** Start **

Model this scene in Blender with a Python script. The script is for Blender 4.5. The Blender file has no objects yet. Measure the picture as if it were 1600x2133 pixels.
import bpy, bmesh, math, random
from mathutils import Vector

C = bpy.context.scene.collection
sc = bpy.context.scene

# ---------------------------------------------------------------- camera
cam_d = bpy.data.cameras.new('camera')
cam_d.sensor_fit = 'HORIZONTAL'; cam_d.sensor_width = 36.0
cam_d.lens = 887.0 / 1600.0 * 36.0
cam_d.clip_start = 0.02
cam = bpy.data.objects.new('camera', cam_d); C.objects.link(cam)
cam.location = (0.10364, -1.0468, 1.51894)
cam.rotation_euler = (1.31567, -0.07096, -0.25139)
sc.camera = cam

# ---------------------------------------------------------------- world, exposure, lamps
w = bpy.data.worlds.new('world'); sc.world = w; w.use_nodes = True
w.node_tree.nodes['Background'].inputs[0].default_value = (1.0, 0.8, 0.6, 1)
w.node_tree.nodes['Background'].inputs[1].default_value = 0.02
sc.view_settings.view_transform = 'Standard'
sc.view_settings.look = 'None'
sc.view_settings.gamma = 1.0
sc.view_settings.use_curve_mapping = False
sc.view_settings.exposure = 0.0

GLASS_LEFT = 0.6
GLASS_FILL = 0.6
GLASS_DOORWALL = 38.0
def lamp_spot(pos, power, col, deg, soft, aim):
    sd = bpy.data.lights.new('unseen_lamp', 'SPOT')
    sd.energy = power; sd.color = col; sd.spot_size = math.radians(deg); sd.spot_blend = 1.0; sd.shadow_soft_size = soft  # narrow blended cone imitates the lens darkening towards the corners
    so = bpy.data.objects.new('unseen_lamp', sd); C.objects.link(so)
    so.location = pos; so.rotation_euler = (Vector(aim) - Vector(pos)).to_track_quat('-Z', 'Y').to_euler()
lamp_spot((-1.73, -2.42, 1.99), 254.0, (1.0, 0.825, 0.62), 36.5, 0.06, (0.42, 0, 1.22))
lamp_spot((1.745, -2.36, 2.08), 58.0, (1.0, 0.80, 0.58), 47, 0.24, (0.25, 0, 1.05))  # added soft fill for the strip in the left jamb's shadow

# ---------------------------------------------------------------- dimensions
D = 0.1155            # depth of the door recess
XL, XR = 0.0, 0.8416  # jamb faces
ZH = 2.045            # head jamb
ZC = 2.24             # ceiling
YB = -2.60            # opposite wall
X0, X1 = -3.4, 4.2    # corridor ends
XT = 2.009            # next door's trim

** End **

__Given problem__
Each line must be given again exactly as written above.

__Reply to the task__
Model this scene in Blender with a Python script. The script is for Blender 4.5. The Blender file has no objects yet. Measure the picture as if it were 1600x2133 pixels.
import bpy, bmesh, math, random
from mathutils import Vector

C = bpy.context.scene.collection
sc = bpy.context.scene

# ---------------------------------------------------------------- camera
cam_d = bpy.data.cameras.new('camera')
cam_d.sensor_fit = 'HORIZONTAL'; cam_d.sensor_width = 36.0
cam_d.lens = 887.0 / 1600.0 * 36.0
cam_d.clip_start = 0.02
cam = bpy.data.objects.new('camera', cam_d); C.objects.link(cam)
cam.location = (0.10364, -1.0468, 1.51894)
cam.rotation_euler = (1.31567, -0.07096, -0.25139)
sc.camera = cam

# ---------------------------------------------------------------- world, exposure, lamps
w = bpy.data.worlds.new('world'); sc.world = w; w.use_nodes = True
w.node_tree.nodes['Background'].inputs[0].default_value = (1.0, 0.8, 0.6, 1)
w.node_tree.nodes['Background'].inputs[1].default_value = 0.02
sc.view_settings.view_transform = 'Standard'
sc.view_settings.look = 'None'
sc.view_settings.gamma = 1.0
sc.view_settings.use_curve_mapping = False
sc.view_settings.exposure = 0.0

GLASS_LEFT = 0.6
GLASS_FILL = 0.6
GLASS_DOORWALL = 38.0
def lamp_spot(pos, power, col, deg, soft, aim):
    sd = bpy.data.lights.new('unseen_lamp', 'SPOT')
    sd.energy = power; sd.color = col; sd.spot_size = math.radians(deg); sd.spot_blend = 1.0; sd.shadow_soft_size = soft  # narrow blended cone imitates the lens darkening towards the corners
    so = bpy.data.objects.new('unseen_lamp', sd); C.objects.link(so)
    so.location = pos; so.rotation_euler = (Vector(aim) - Vector(pos)).to_track_quat('-Z', 'Y').to_euler()
lamp_spot((-1.73, -2.42, 1.99), 254.0, (1.0, 0.825, 0.62), 36.5, 0.06, (0.42, 0, 1.22))
lamp_spot((1.745, -2.36, 2.08), 58.0, (1.0, 0.80, 0.58), 47, 0.24, (0.25, 0, 1.05))  # added soft fill for the strip in the left jamb's shadow

# ---------------------------------------------------------------- dimensions
D = 0.1155            # depth of the door recess
XL, XR = 0.0, 0.8416  # jamb faces
ZH = 2.045            # head jamb
ZC = 2.24             # ceiling
YB = -2.60            # opposite wall
X0, X1 = -3.4, 4.2    # corridor ends
XT = 2.009            # next door's trim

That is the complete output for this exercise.